# Source material:

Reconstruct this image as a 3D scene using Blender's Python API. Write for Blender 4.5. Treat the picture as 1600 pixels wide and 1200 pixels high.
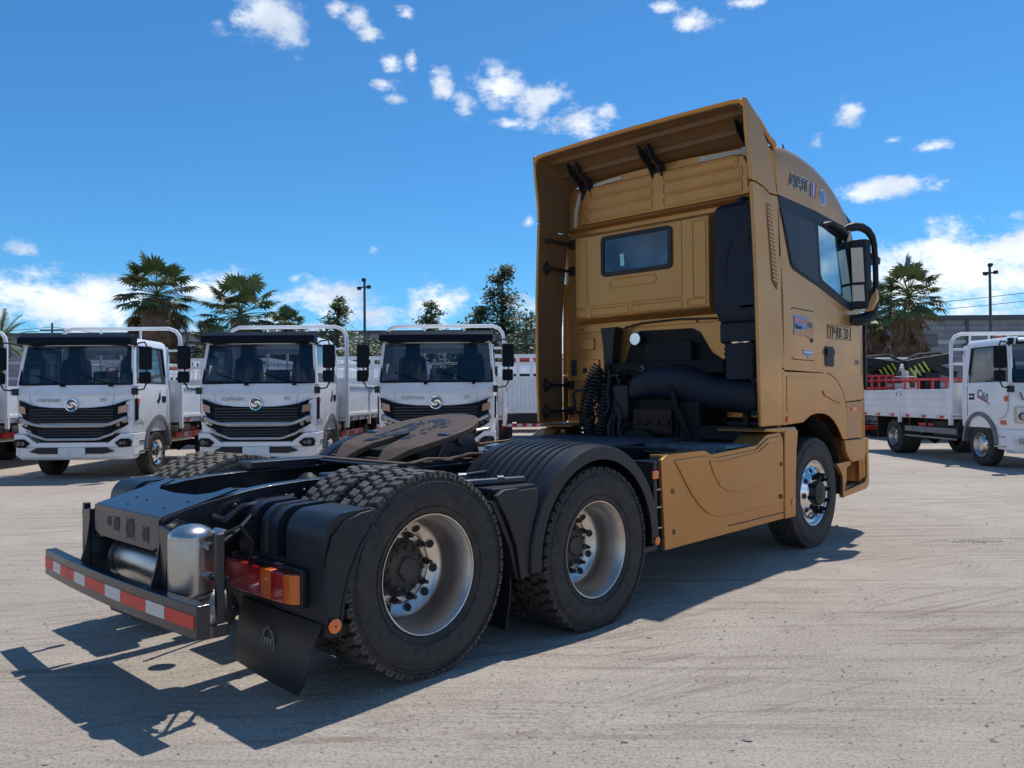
import bpy, bmesh, math, random
from mathutils import Vector, Matrix
import numpy as np
random.seed(7)
R = math.radians
PI = math.pi
for o in list(bpy.data.objects): bpy.data.objects.remove(o)
scene = bpy.context.scene
COL = scene.collection

# ------------------------------------------------------------------ camera, sky, sun
YAW = R(43.404)
CAMP = Vector((-2.6134, -4.2494, 1.3997))
cam_d = bpy.data.cameras.new('camera'); cam = bpy.data.objects.new('camera', cam_d); COL.objects.link(cam)
cam_d.sensor_width = 36; cam_d.lens = 36 * 1253.7 / 1600; cam_d.clip_end = 3000; cam_d.clip_start = 0.05
pit, rol = R(0.9326), R(-0.4263)
fw = Vector((math.cos(YAW)*math.cos(pit), math.sin(YAW)*math.cos(pit), math.sin(pit)))
rt = Vector((math.sin(YAW), -math.cos(YAW), 0)); up = rt.cross(fw)
r2 = math.cos(rol)*rt + math.sin(rol)*up; u2 = -math.sin(rol)*rt + math.cos(rol)*up
M = Matrix((( r2.x, u2.x, -fw.x, CAMP.x), (r2.y, u2.y, -fw.y, CAMP.y), (r2.z, u2.z, -fw.z, CAMP.z), (0, 0, 0, 1)))
cam.matrix_world = M
scene.camera = cam
FH = Vector((math.cos(YAW), math.sin(YAW), 0)); RH = Vector((math.sin(YAW), -math.cos(YAW), 0))
def at(dist, side, z=0):            # metres ahead of / to the right of where the photographer stands
    p = CAMP + FH*dist + RH*side
    return Vector((p.x, p.y, z))

SUN_DIR = Vector((.46, .075, 1)).normalized()       # towards the sun
SUN_EL = math.asin(SUN_DIR.z); SUN_AZ = math.atan2(SUN_DIR.y, SUN_DIR.x)
world = bpy.data.worlds.new('World'); scene.world = world; world.use_nodes = True
nt = world.node_tree; nt.nodes.clear()
def N(t, **k):
    n = nt.nodes.new(t)
    for a, b in k.items(): setattr(n, a, b)
    return n
def val(x): return x
def mth(op, a, b=None, c=None, clamp=False):
    n = N('ShaderNodeMath', operation=op); n.use_clamp = clamp
    for i, x in enumerate((a, b, c)):
        if x is None: continue
        if isinstance(x, (int, float)): n.inputs[i].default_value = x
        else: nt.links.new(x, n.inputs[i])
    return n.outputs[0]
out = N('ShaderNodeOutputWorld')
sky = N('ShaderNodeTexSky', sky_type='NISHITA'); sky.sun_disc = False
sky.sun_elevation = SUN_EL; sky.sun_rotation = PI/2 - SUN_AZ
sky.air_density = 1.0; sky.dust_density = 0.25; sky.ozone_density = 3.0; sky.altitude = 500
SKY_STRENGTH = 0.082
hue = N('ShaderNodeMixRGB', blend_type='MULTIPLY'); hue.inputs[0].default_value = 1.0
hue.inputs[2].default_value = (0.43, 0.97, 1.32, 1)
nt.links.new(sky.outputs[0], hue.inputs[1])
bgs = N('ShaderNodeBackground'); bgs.inputs[1].default_value = SKY_STRENGTH
nt.links.new(hue.outputs[0], bgs.inputs[0])
tc = N('ShaderNodeTexCoord'); sep = N('ShaderNodeSeparateXYZ'); nt.links.new(tc.outputs['Generated'], sep.inputs[0])
az = mth('ARCTAN2', sep.outputs[1], sep.outputs[0])
az = mth('MULTIPLY', mth('SUBTRACT', YAW, az), 180/PI)      # degrees clockwise from the yard's main axis
az = mth('SUBTRACT', mth('MODULO', mth('ADD', az, 540.0), 360.0), 180.0)
el = mth('MULTIPLY', mth('ARCSINE', sep.outputs[2]), 180/PI)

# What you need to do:
Give the number of lines in the listing above that contain "scene", and nothing else.

# Expected output:
5